С этого времени имя ученого
было предано забвению, его труды были запрещены, изъяты из библиотек.
Изданные при жизни автора малыми
тиражами (тираж I-го издания "Очерков" 1923 г. составил всего
1000 экземпляров) труды М. Худякова в силу указанных причин стали библиографической
редкостью. Реабилитирован он был политически в 1957 г., однако его труды
не переиздавались и, поэтому, оказались недоступными современному читателю
вплоть до наших дней. Первым шагом по возвращению его трудов из безвестности
явились публикации на татарском языке некоторых его работ ("Очерков..."
и отдельных статей) на страницах молодежного журнала "Идель"
(1989 г., №1, 1990 г., №2 и далее).
Естественно, разрабатывая историю
Казанского ханства и народов региона, М. Г. Худяков осветил и разрешил
не все вопросы на одинаковом уровне. Как он сам неоднократно указывал,
многое остается еще неясным. Это было связано как с уровнем исторических
знаний тех времен в целом, так и с состоянием разработанности источниковой
базы проблемы, в частности. Как увидит пытливый читатель, не чужда была
М. Г. Худякову и определенная наивность в трактовке некоторых сложных
вопросов. Иногда дает о себе знать и характерный для 20-х годов упрощенный
социологизм при подходе к сложным общественным проблемам, возникший
под влиянием М. Н. Покровского. "Очерки..." местами не лишены
и явных просчетов и обычных описок. Прокомментировать их, отмечая как
закономерные оплошности, так и безусловные достоинства наблюдений и
выводов ученого, и осуществить[7] академическое издание "Очерков"

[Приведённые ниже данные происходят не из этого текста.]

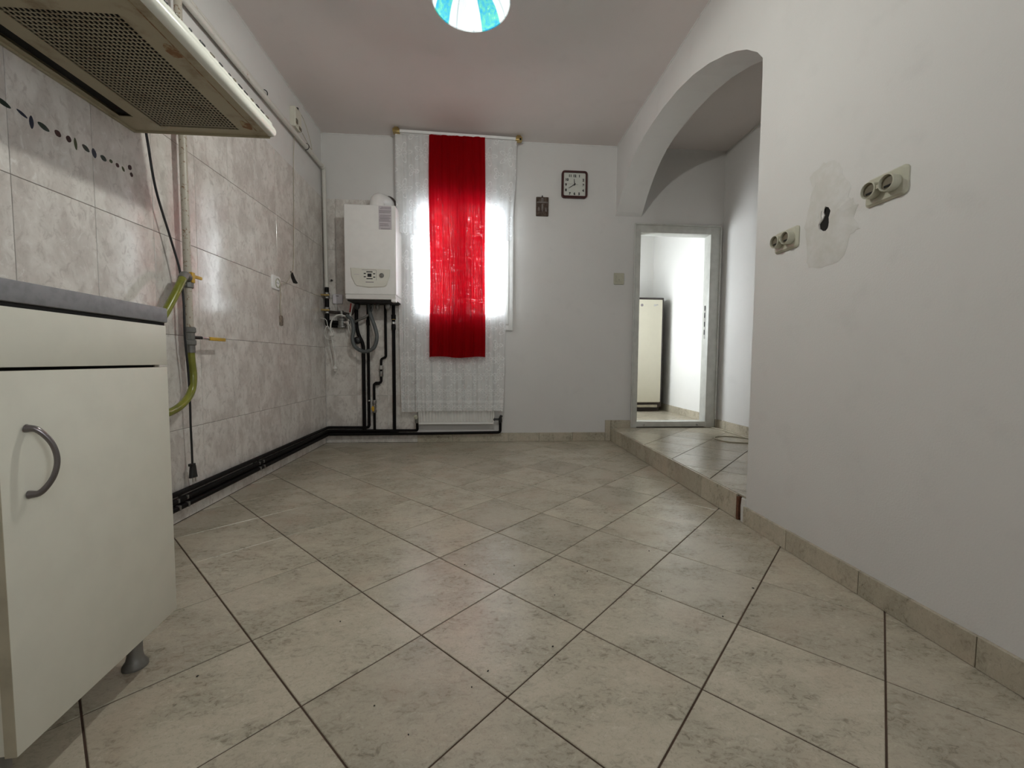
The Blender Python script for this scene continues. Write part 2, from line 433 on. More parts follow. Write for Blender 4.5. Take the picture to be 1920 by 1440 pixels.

и других его трудов - дело будущего*.
Но внимательный читатель увидит
и то, что М. Г. Худякову было в целом чуждо сознательное стремление
ко лжи. Он, как подлинный гуманист, и в деятелях, личностях прошлого
видел прежде всего нормальных и обычных людей, имевших право защищать
свои интересы, свое мнение и свою свободу. Он, будучи подлинно культурным
человеком, не делил народы по "сортам" одаривая одних правами
на все и вся, лишая других всего этого. Он, как подлинный патриот своего
народа, желал своим читателям, хотя это нигде явно и не декларируется,
духовной щедрости в отношении к другим собратьям по разуму в области
политики, идеологии и культуры прошлых времен. В то же время, М. Г.
Худяков, желая отмежеваться от прежних имперско-высокомерных историографических
традиций, даже пытаясь разрушить их, допускал неподкрепленные в достаточной
степени выводы. На это еще в 1924 г. указывал академик В. В. Бартольд
- другой честный представитель русской академический культуры. Он, например,
сравнивая "Очерки..." М. Г. Худякова с книгой Ф. В. Баллода
"Приволжские Помпеи", отличающейся громкостью выводов, писал
следующее: "Прежде, как известно, к татарам относились безусловно
враждебно, отрицая у них всякую культуру..., теперь же мы видим обратное...
Это такая же ошибка, как и прежний взгляд, и, как всякая крайность,
это мнение так же мало содействует научному знанию, как и первое".
(Соч., т. II, ч. 1, М., 1963, с. 712).
Таким образом, у М. Г. Худякова,
в отличии от прежних представителей и нынешних последователей традиционных
антитатарских концепций, призванных перенести факты вражды из прошлого
в настоящее и будущее, мы находим стремление к объективности, желание
восстановления справедливости. Нетрудно в этом увидеть благородство
исследователя как человека. Давайте же и мы будем, подобно ему,
максимально объективными и постараемся отыскать в его наследии побольше
положительного. Ибо лишь положительное в намерениях и действиях имеет
подлинно созидательную перспективу. Что касается споров о наличии или
отсутствия "культуры" у того или у иного народа прошлого,
то они решаются в конечном[8] счете нравственными показателями
наследников этого народа. Ибо понятия культуры всегда относительны и
исторически обусловлены.
М. А. Усманов, профессор, 1990 г. август.[9]